Zonder omhaal van woorden

Moeder declameerde in grote zalen en wij zaten als kinderen op de eerste rij. De gedichten waren mij bekend van haar repetities thuis. Het was geen probleem om op school gedichten te moeten voordragen en ik koos als vijftienjarige na ‘De achttien doden’ van Jan Campert ‘De bruid’ van Jan Prins, want die twee gedichten had ik nog steeds in mijn hoofd. Ik las de dichtbundels thuis en vanaf de kindertijd werd ik vertrouwd met de dichterlijke poëzie. De keuze voor sonnetten met het vijfvoetige jambe, de veertien regels en het vaste rijmschema wordt dan later voor een civiel ingenieur passend in zijn constructief gevoel.

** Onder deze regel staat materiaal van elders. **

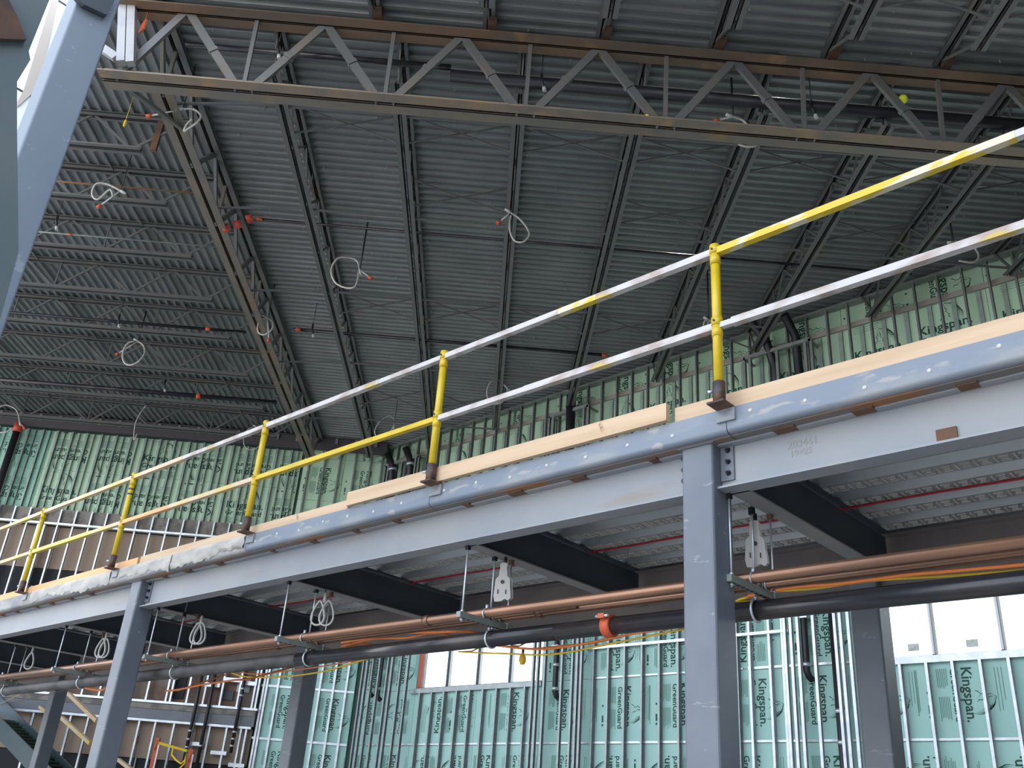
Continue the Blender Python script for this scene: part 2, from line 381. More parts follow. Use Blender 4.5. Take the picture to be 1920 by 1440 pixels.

Het sonnet is bovendien uitnodigend voor het uitdragen van gevoelens en gedachten zonder omhaal van woorden. Bovenaan staat mijn gevoel voor vrijheid en na verbazing al in de jonge jaren over veel gedachten inzake het buitenaardse, wordt het aards gezag kritisch ervaren. Het onvoldoende erkennen van intuïtie doet relativeren en filosoferen. Zo ontstaat een logische volgorde voor de sonnetten uit de loop der jaren. De spontaniteit daarbij mag niet worden vergeten. Ik ben geen dichter, maar tracht zodanige vorm te geven aan mijn gedachten, dat mogelijk de lezer het bij een aantal als een déjà vu zal ervaren.